À ces interventions se joignit celle de presque tous les représentans d’Indre-et-Loire, en première ligne de Nioche et de Pottier[26]. A une lettre de remerciemens reçue de Clément de Ris après sa libération, celui-ci adressait cette réponse, nouvelle preuve de la sympathie que Clément de Ris avait inspirée : « Citoyen frère et ami, patriote persécuté, outragé, calomnié, tu devais compter sur tes amis pour t’arracher à l’oppression. J’ai fait pour toi ce que la justice voulait, ce que le patriotisme inspirait, en un mot ce que tu aurais fait pour moi, ce que tu ferais si des ennemis s’acharnaient à ma perte. Tu ne me dois donc point de remerciemens. Ma satisfaction est dans ma conscience et dans mon cœur. Ils me disent que j’ai bien fait en te rendant tous les services qui étaient en mon pouvoir. Voilà ma plus douce récompense. Ton estime et ton amitié, voilà ce que je te demande, voilà ce que j’attends de toi : j’ose assurer que j’en suis digne. Je me repais avec plaisir du moment où, ma carrière politique terminée, et rentrant dans mes foyers, je pourrai goûter la satisfaction de passer quelques momens avec un ami dont la connaissance m’est devenue précieuse. » (8 germinal.)

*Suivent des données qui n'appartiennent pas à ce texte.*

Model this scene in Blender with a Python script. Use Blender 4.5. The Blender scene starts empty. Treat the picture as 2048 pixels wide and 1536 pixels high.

Grâce à tant et de tels appuis, l’affaire ne traîna pas, comme on eût pu le craindre, et tourna à l’avantage des prévenus. Le 5 ventôse, Emile Clément de Ris écrivait, de Tours, à sa sœur : « J’ai reçu ta lettre hier. J’y vois avec plaisir que le Comité de sûreté générale commence à s’occuper de notre affaire et qu’elle ne sera pas si longue que je le pensais. C’est bon. Dubois-Crancé et Santerre sont ici. Il y a trois jours, celui-ci vint au club et demanda la parole. On la lui refusa sous prétexte qu’il n’avait qu’une carte de la Société d’Orléans. Il fut donc obligé de s’asseoir, n’étant pas du tout content de ce qu’on venait de lui faire. En s’en allant, il reconnut mon frère. Après les premiers complimens, il lui demanda des nouvelles de papa. Mon frère lui répondit que papa avait été arrêté. Santerre a promis d’écrire au Comité de sûreté générale. Avant-hier, Dubois-Crancé et Santerre sont venus à la Société populaire. Chalmel, qui est vice-président, leur avait fait un petit discours : le Représentant a fort bien répondu. Il paraît qu’il n’a pas mauvaise opinion de la ville de Tours. »

Le lendemain de ce jour (6 ventôse), le Comité de sûreté générale rendait l’arrêté suivant :


« Vu les pétitions, mémoires, et renseignemens produits : le Comité de sûreté générale arrête que les citoyens Clément de Ris et Texier-Olivier, Administrateurs du département d’Indre-et-Loire, seront mis sur-le-champ en liberté, et que les scellés apposés sur leurs papiers et effets seront levés sans retard.

« Signé : VADIER, VOULLAND, JAGOT, LOUIS du Bas-Rhin, LE BAS.

« Pour copie conforme : le Représentant du peuple, membre du Comité, chargé de la correspondance, GUFFROY.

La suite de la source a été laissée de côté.